# Written task
Retype, with no alterations, every line between the one containing "Generate a Blender" and the one containing "random.seed(7)", counting both of those lines too. Pictures are to be left out.

BEGIN Data records

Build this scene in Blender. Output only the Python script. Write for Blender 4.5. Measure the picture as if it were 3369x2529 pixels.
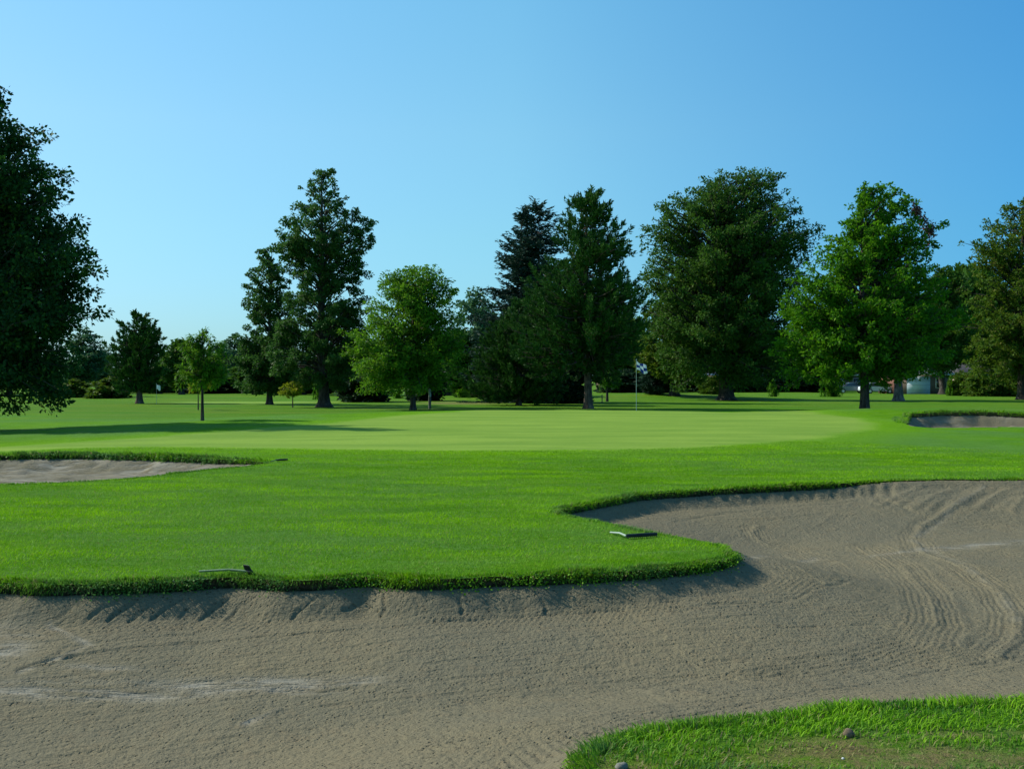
import bpy, math, random
import numpy as np
from mathutils import Vector, geometry
R = math.radians
for o in list(bpy.data.objects): bpy.data.objects.remove(o)
C = bpy.context.scene.collection

# ------------------------------------------------------------------ camera, sky, sun, exposure
CAMZ = 1.7; FPX = 995.0; HOR = 380.0; K = 3369/1024/ (3369/2211.0)   # K: photo reading units per render pixel
cam = bpy.data.cameras.new('camera'); co = bpy.data.objects.new('camera', cam); C.objects.link(co)
cam.sensor_width = 36; cam.lens = 36*FPX/1024; cam.clip_start = .05; cam.clip_end = 6000
PITCH = math.atan((384-HOR)/FPX)
co.location = (0,0,CAMZ); co.rotation_euler = (R(90)-PITCH, 0, 0)
sc = bpy.context.scene; sc.camera = co
SUN_EL, SUN_AZ = 38.0, -71.0          # azimuth clockwise from +Y (view direction)
SKX = [(.0,(.75,1.07,1.10)),(.5,(.67,1.16,1.18)),(1.,(.24,.80,1.14))]; SKZ = [(.0,(.46,.56,.93)),(.35,(.78,.77,.87)),(.6,(.98,.90,.92)),(.9,(1,1,1))]
w = bpy.data.worlds.new('World'); sc.world = w; w.use_nodes = True
nt = w.node_tree; nt.nodes.clear()
sky = nt.nodes.new('ShaderNodeTexSky'); sky.sky_type = 'NISHITA'; sky.sun_disc = False
sky.sun_elevation = R(SUN_EL); sky.sun_rotation = R(SUN_AZ)
sky.air_density = 1.3; sky.dust_density = 0.3; sky.ozone_density = 2.5; sky.altitude = 200
# polarised-looking gradient of the sky: bluer away from the sun, cooler at the horizon
tcw = nt.nodes.new('ShaderNodeTexCoord'); sx = nt.nodes.new('ShaderNodeSeparateXYZ'); nt.links.new(tcw.outputs['Generated'], sx.inputs[0])
def wramp(sock, a, b, stops):
    mr = nt.nodes.new('ShaderNodeMapRange'); nt.links.new(sock, mr.inputs[0]); mr.inputs[1].default_value = a; mr.inputs[2].default_value = b
    cr = nt.nodes.new('ShaderNodeValToRGB'); nt.links.new(mr.outputs[0], cr.inputs[0]); e = cr.color_ramp.elements
    while len(e) < len(stops): e.new(.5)
    for q, (p_, c_) in zip(e, stops): q.position = p_; q.color = (*c_, 1)
    return cr.outputs[0]
def wmul(a, b):
    n = nt.nodes.new('ShaderNodeMix'); n.data_type = 'RGBA'; n.blend_type = 'MULTIPLY'; n.inputs[0].default_value = 1
    nt.links.new(a, n.inputs[6]); nt.links.new(b, n.inputs[7]); return n.outputs[2]
skc = wmul(sky.outputs[0], wramp(sx.outputs['X'], -.5, .5, SKX)); skc = wmul(skc, wramp(sx.outputs['Z'], 0, .4, SKZ))
bg = nt.nodes.new('ShaderNodeBackground'); bg.inputs['Strength'].default_value = .13
ow = nt.nodes.new('ShaderNodeOutputWorld')
nt.links.new(skc, bg.inputs[0]); nt.links.new(bg.outputs[0], ow.inputs[0])
sl = bpy.data.lights.new('sun', 'SUN'); sl.energy = 5.0; sl.angle = R(.5); sl.color = (1,.95,.86)
so = bpy.data.objects.new('sun', sl); C.objects.link(so)
sd = Vector((math.sin(R(SUN_AZ))*math.cos(R(SUN_EL)), math.cos(R(SUN_AZ))*math.cos(R(SUN_EL)), math.sin(R(SUN_EL))))
so.rotation_euler = sd.to_track_quat('Z','Y').to_euler(); so.location = (-30, 10, 40)
sc.view_settings.view_transform = 'Standard'; sc.view_settings.look = 'None'
sc.view_settings.exposure = 0.15; sc.view_settings.gamma = 1

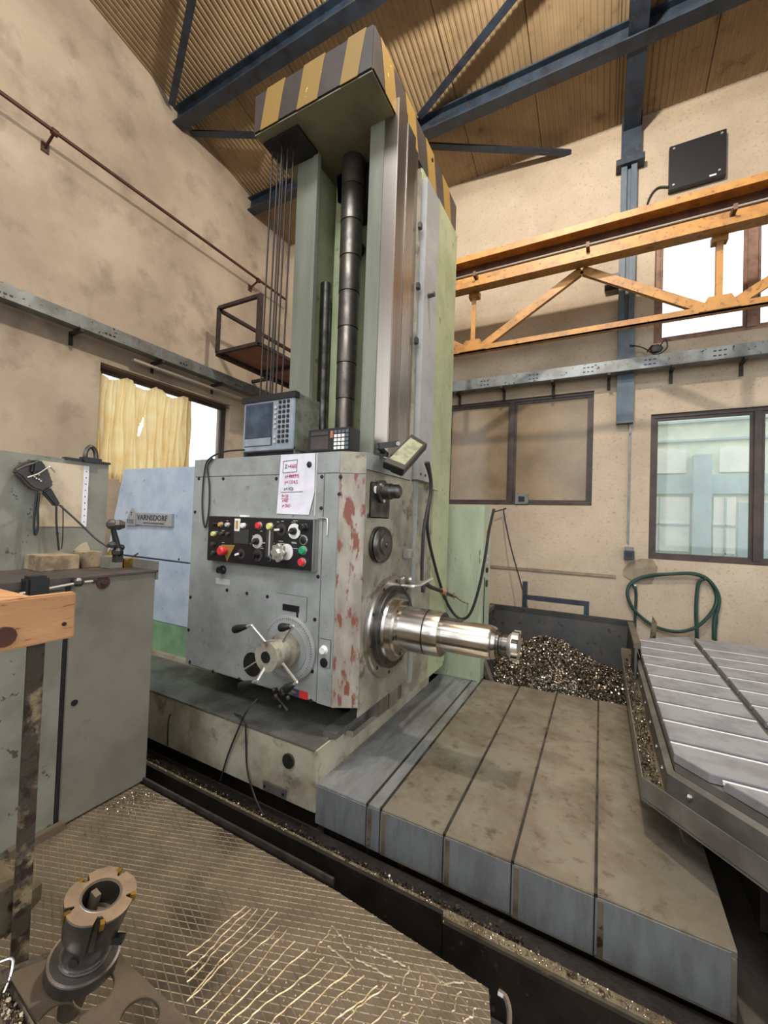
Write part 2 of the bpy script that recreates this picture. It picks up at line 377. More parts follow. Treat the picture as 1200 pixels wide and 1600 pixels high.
# roof steel
cn = Vector((0, .2, 1)).normalized(); cp = Vector((0, YB, 7.34-.10))
def oc(x, y, drop=0.0): return onp(x, y, cp-Vector((0, 0, drop)), cn)
def ibeam(b, a, c, h, wd, up=(0, 0, 1), tw=.02):
    a = Vector(a); c = Vector(c); up = Vector(up).normalized()
    b.bar(a+up*h/2, c+up*h/2, wd, .02, up); b.bar(a-up*h/2, c-up*h/2, wd, .02, up); b.bar(a, c, tw, h, up)
def roofbeam(y, nm='roof_beam'):
    b = MB(); zz = zc(y)-.17; ibeam(b, (XL, y, zz), (XR, y, zz), .22, .17); return b
y1 = oc(285, 175).y; y2 = oc(660, 195).y
for yy, lb in ((y1, 'dark blue roof beam crossing nearest above the striped column cap'), (y2, 'dark blue roof beam behind the top of the striped column')):
    tag(roofbeam(yy).build('roof_beam', 'blue'), lb, 'beam')
# rafter over the wall column, towards the viewer
b = MB(); zz = .2
a = Vector((.27, YB-.02, zc(YB)-.14)); c = Vector((.27, YN, zc(YN)-.14)); ibeam(b, a, c, .2, .2, (0, .2, 1))
tag(b.build('rafter', 'blue'), 'dark blue rafter rising from the blue wall column up the roof slope', 'beam')
for (p, q, lb) in [((268, 165), (300, 0), 'thin dark blue brace rising steeply from the left wall corner'), ((300, 209), (430, 213), 'short thin dark blue brace left of the striped cap'),
               ((655, 183), (800, 0), 'thin dark blue brace rising right of the striped cap'), ((655, 228), (892, 245), 'thin dark blue brace running to the top of the back wall')]:
    P0 = oc(*p, .06); P1 = oc(*q, .06)
    if P1.y > YB-.01: P1.y = YB-.01
    d_ = (P1-P0).normalized()
    if q[1] == 0: P1 = P1+d_*1.2
    b = MB(); b.bar(P0, P1, .09, .012, cn); b.bar(P0+Vector((0, 0, .035)), P1+Vector((0, 0, .035)), .012, .07, cn)
    tag(b.build('roof_brace', 'blue'), lb, 'beam')

# wall column with clamp, upper double channel, lower flat channel
t = thing('wall_column', 'dark blue steel column against the back wall between the windows', 'column', (.26, YB-.05, 3.05))
MB().box(.16, .36, YB-.10, YB, 3.05, 4.35).build('lower_channel', 'bluegrey', t)
b = MB(); b.box(.155, .225, YB-.12, YB, 4.35, 6.66); b.box(.275, .345, YB-.12, YB, 4.35, 6.66); b.box(.225, .275, YB-.06, YB, 4.35, 6.66)
b.build('double_channel', 'bluegrey', t)
MB().box(.09, .43, YB-.17, YB, 6.62, 6.70).build('clamp_bar', 'blue', t)
MB().box(.15, .39, YB-.13, YB, 6.70, 7.32).build('upper_channel', 'blue', t)
MB().box(-.02, .16, YB-.16, YB, 4.98, 5.12).build('bracket', 'blue', t)

# black wall panel (speaker-like heater) with cable
t = thing('wall_panel', 'square black panel fixed high on the back wall right of the column', 'panel', (1.0, YB-.08, 6.12))
MB().box(.71, 1.31, YB-.08, YB, 6.12, 6.72).bevel(.006).build('panel_board', 'black', t)
for (x, z) in ((.76, 6.18), (1.26, 6.67), (.76, 6.67), (1.24, 6.2)):
    MB().cyl((x, YB-.08, z), (x, YB-.09, z), .014).build('screw', 'silver', t)
MB().box(1.14, 1.21, YB-.084, YB-.08, 6.15, 6.17).build('maker_plate', 'white', t)
b = MB(); b.tube([(.71, YB-.02, 6.22), (.60, YB-.02, 6.25), (.52, YB-.02, 6.18), (.47, YB-.02, 6.02), (.46, YB-.02, 5.7)], .012)
tag(b.build('panel_cable', 'blackrub'), 'thin cable curving down from the black panel on the wall', 'cable')

# windows
def window(nm, axis, u0, u1, z0, z1, pos, depth, mull, fm, gm, ft=.07, panes_m=None):
    t = struct(nm, (0, 0, 0))
    def bx(b, a, c, za, zb, d0=0, d1=None):
        d1 = depth if d1 is None else d1
        if axis == 'y': b.box(a, c, pos+d0, pos+d1, za, zb)
        else: b.box(pos-d1, pos-d0, a, c, za, zb)
        return b
    b = MB(); bx(b, u0, u1, z0, z0+ft); bx(b, u0, u1, z1-ft, z1); bx(b, u0, u0+ft, z0+ft, z1-ft); bx(b, u1-ft, u1, z0+ft, z1-ft)
    b.bevel(.004).build('window_frame', fm, t)
    es = [u0+ft]+[m_ for m_ in mull]+[u1-ft]
    for m_ in mull:
        bx(MB(), m_-ft*.7, m_+ft*.7, z0+ft, z1-ft, -.01).build('mullion', fm, t)
    for i in range(len(es)-1):
        a = es[i]+(ft*.7 if i > 0 else 0); c = es[i+1]-(ft*.7 if i < len(es)-2 else 0)
        f2 = .035
        b = MB(); bx(b, a, c, z0+ft, z0+ft+f2, .015, .05); bx(b, a, c, z1-ft-f2, z1-ft, .015, .05); bx(b, a, a+f2, z0+ft+f2, z1-ft-f2, .015, .05); bx(b, c-f2, c, z0+ft+f2, z1-ft-f2, .015, .05)
        b.build('sash', fm, t)
        g = gm[i] if isinstance(gm, (list, tuple)) else gm
        bx(MB(), a+f2, c-f2, z0+ft+f2, z1-ft-f2, .03, .036).build('pane', g, t)
    return t
window('window_1', 'y', W1[0], W1[1], W1[2], W1[3], YB+.03, .1, [-1.25], 'sframe', 'dirtyglass', .045)
window('window_2', 'y', W2[0], W2[1], W2[2], W2[3], YB+.03, .1, [1.68, 2.6], 'sframe', 'hazeglass', .05)
window('window_3', 'y', W3[0], W3[1], W3[2], W3[3], YB+.08, .1, [1.62, 2.5], 'pinkframe', 'glass', .07)
window('window_4', 'x', WL[0], WL[1], WL[2], WL[3], XL-.12, .1, [4.35], 'sframe', 'glass', .06)
# small plate at window_1
b = MB(); b.box(-1.17, -.98, YB-.02, YB+.03, 1.93, 2.09); o = b.bevel(.004).build('socket_box', 'trunk'); tag(o, 'small grey box on the sill bar of the grimy window', 'box')
ob = MB().box(-1.12, -1.03, YB-.024, YB-.018, 1.97, 2.05).build('socket_face', 'black', o)

# curtain
def curtain():
    y0, y1_, zt, zb = 2.94, 4.36, 3.50, 2.02
    nx, nz = 220, 30; vs = []; fs = []
    for j in range(nz+1):
        v = j/nz
        for i in range(nx+1):
            u = i/nx
            sag = .07*abs(math.sin(u*PI*3.2+.3))**1.5*(1-v)**4*1.4
            fold = .035*math.sin(u*74+3*math.sin(u*7+v*1.2))+.02*math.sin(u*141+v*2+1.5*math.sin(v*5))
            yy = y0+(y1_-y0)*u+.012*math.sin(v*9+u*30)-(.05*v*(1-u)) 
            vs.append((XL-.04+fold*(.5+.5*v), yy, zt-sag-(zt-zb)*v+.02*math.sin(u*20)*(v)))
    for j in range(nz):
        for i in range(nx):
            u = i/nx; v = j/nz
            cx = .45+.02*math.sin(v*8)
            if .30 < v < .52 and abs(u-cx) < .016*math.sin((v-.3)/.22*PI): continue
            a = j*(nx+1)+i; fs.append((a, a+1, a+nx+2, a+nx+1))
    return MB().add(vs, fs)
o = curtain().build('curtain', 'curtain', fixn=False); tag(o, 'ragged yellow curtain with a tear hanging in the left wall window', 'curtain')
b = MB().tube([(XL-.02, 2.92, 3.53), (XL-.02, 5.1, 3.52)], .008, 6, False); o = b.build('curtain_wire', 'pipe'); tag(o, 'thin wire above the yellow curtain', 'wire')

# cable trunking on both walls
t = thing('cable_trunking', 'grey steel cable trunking running along the left wall above the curtain window', 'trunking', (XL+.15, 2, 3.85))
b = MB(); b.box(XL+.12, XL+.28, YN, YB-.15, 3.82, 3.98); b.build('trunk_body', 'trunk', t)
y = YN+.3
while y < YB-.3:
    b = MB(); b.box(XL, XL+.28, y-.02, y+.02, 3.78, 3.82); b.box(XL, XL+.02, y-.02, y+.02, 3.66, 3.82); b.build('bracket', 'cage', t)
    for k in range(3): MB().box(XL+.279, XL+.284, y+.25+k*.05, y+.28+k*.05, 3.86, 3.88).build('slot_mark', 'black', t)
    y += 1.05
MB().box(XL+.1, XL+.16, 3.3, 6.2, 3.70, 3.73).build('conduit_strip', 'silver', t)
t = thing('cable_trunking', 'galvanised perforated cable trunking running along the back wall over the windows', 'trunking', (0, YB-.15, 3.75))
b = MB(); b.box(-2.4, XR, YB-.24, YB-.10, 3.72, 3.88); b.bevel(.004).build('trunk_body', 'trunk', t)
x = -2.1
while x < XR:
    b = MB(); b.box(x-.02, x+.02, YB-.24, YB, 3.69, 3.72); b.box(x-.02, x+.02, YB-.02, YB, 3.55, 3.72); b.build('bracket', 'cage', t)
    bb = MB()
    for k in range(3):
        for j in range(2): bb.box(x+.4+k*.05, x+.43+k*.05, YB-.243, YB-.238, 3.76+j*.06, 3.775+j*.06)
    bb.build('slot_marks', 'black', t)
    x += .72
b = MB().tube([(.5, YB-.1, 3.98), (.56, YB-.14, 4.05), (.62, YB-.12, 4.0), (.7, YB-.1, 4.12), (.72, YB-.1, 4.0), (.6, YB-.14, 3.92), (.45, YB-.08, 4.06), (.3, YB-.13, 4.1)], .008)
b.sph((.6, YB-.15, 3.99), .06, 8, (1.3, .6, 1))
tag(b.build('cable_tangle', 'blackrub'), 'small black tangle of wire on the trunking beside the blue column', 'cable')

# pipe on the left wall
t = thing('wall_pipe', 'long thin rusty pipe running high along the left wall', 'pipe', (XL+.2, 2, 6.0))
px = XL+.22; pa = onx(0, 145, px); pb = onx(430, 455, px)
MB().tube([(px, -3.0, pa.z), (px, YB-.3, (pa.z+pb.z)/2)], .022, 8, False).build('pipe_run', 'pipe', t)
for y in (onx(85, 212, px).y, onx(404, 440, px).y, -.6):
    b = MB(); zz = pa.z; b.bar((XL, y, zz-.1), (px, y, zz), .02, .03); b.cyl((px, y-.03, zz), (px, y+.03, zz), .04, n=10); b.box(XL, XL+.015, y-.04, y+.04, zz-.15, zz-.04)
    b.build('pipe_clamp', 'pipe', t)
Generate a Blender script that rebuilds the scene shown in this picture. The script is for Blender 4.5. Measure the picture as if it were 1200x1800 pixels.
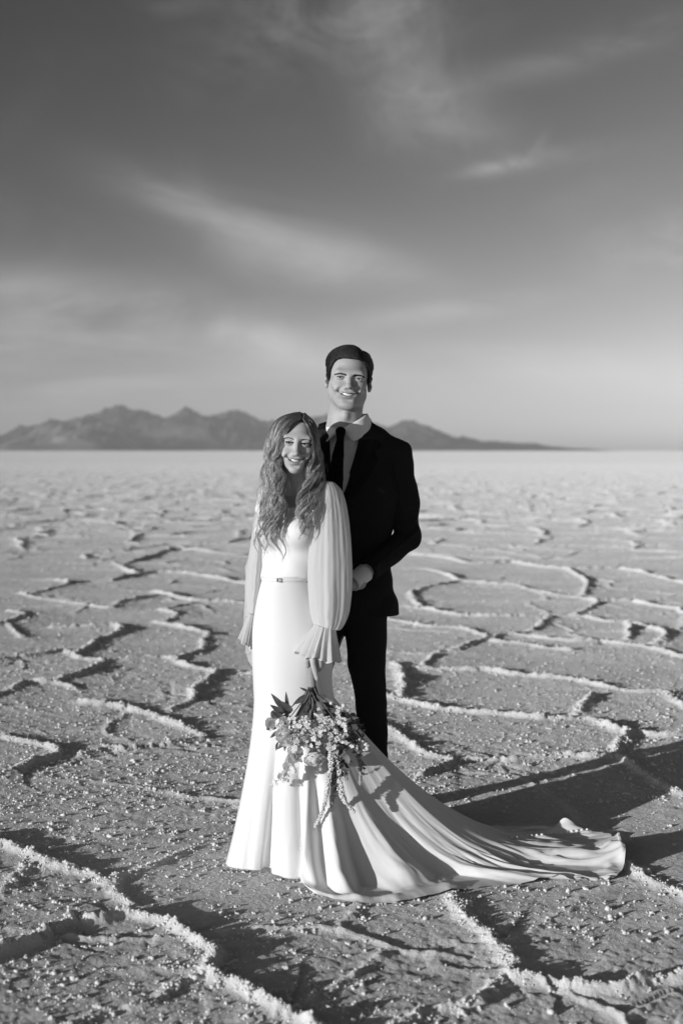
import bpy, bmesh, math, random
import numpy as np
from math import radians as R
from mathutils import Vector, Matrix
for _o in list(bpy.data.objects):
    bpy.data.objects.remove(_o)
SC = bpy.context.scene
COL = SC.collection
rng = np.random.default_rng(7)
random.seed(7)

# ------------------------------------------------------------------ camera
HC = 1.486                    # eye height of the camera
FPX = 2500.0                  # 50 mm on a 36 mm tall frame of 1800 rows
PITCH = math.atan(108 / FPX)
cam_d = bpy.data.cameras.new('camera')
cam = bpy.data.objects.new('camera', cam_d)
COL.objects.link(cam)
SC.camera = cam
cam.location = (0, 0, HC)
cam.rotation_euler = (R(90) - PITCH, 0, 0)
cam_d.sensor_fit = 'VERTICAL'
cam_d.sensor_height = 36
cam_d.sensor_width = 24
cam_d.lens = 50
cam_d.clip_start = 0.05
cam_d.clip_end = 40000
cam_d.dof.use_dof = True
cam_d.dof.focus_distance = 5.25
cam_d.dof.aperture_fstop = 2.6

# ------------------------------------------------------------------ view
SC.view_settings.view_transform = 'Standard'
SC.view_settings.look = 'None'
SC.view_settings.exposure = 0.0
SC.view_settings.gamma = 1.0
SC.cycles.max_bounces = 8
SC.cycles.volume_bounces = 1
SC.cycles.transparent_max_bounces = 16

# ------------------------------------------------------------------ sun
SUN_EL, SUN_AZ = 8.6, -131.5           # degrees; azimuth clockwise from +Y (behind, to the left)
sd = Vector((math.sin(R(SUN_AZ)) * math.cos(R(SUN_EL)), math.cos(R(SUN_AZ)) * math.cos(R(SUN_EL)), math.sin(R(SUN_EL))))
sun_d = bpy.data.lights.new('sun', 'SUN')
sun = bpy.data.objects.new('sun', sun_d)
COL.objects.link(sun)
sun_d.energy = 4.3
sun_d.angle = R(0.5)
sun_d.color = (1.0, 1.0, 1.0)           # the photograph is black and white
sun.rotation_euler = sd.to_track_quat('Z', 'Y').to_euler()
sun.location = (-20, -20, 10)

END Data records

# Written response
Generate a Blender script that rebuilds the scene shown in this picture. The script is for Blender 4.5. Measure the picture as if it were 1200x1800 pixels.
import bpy, bmesh, math, random
import numpy as np
from math import radians as R
from mathutils import Vector, Matrix
for _o in list(bpy.data.objects):
    bpy.data.objects.remove(_o)
SC = bpy.context.scene
COL = SC.collection
rng = np.random.default_rng(7)
random.seed(7)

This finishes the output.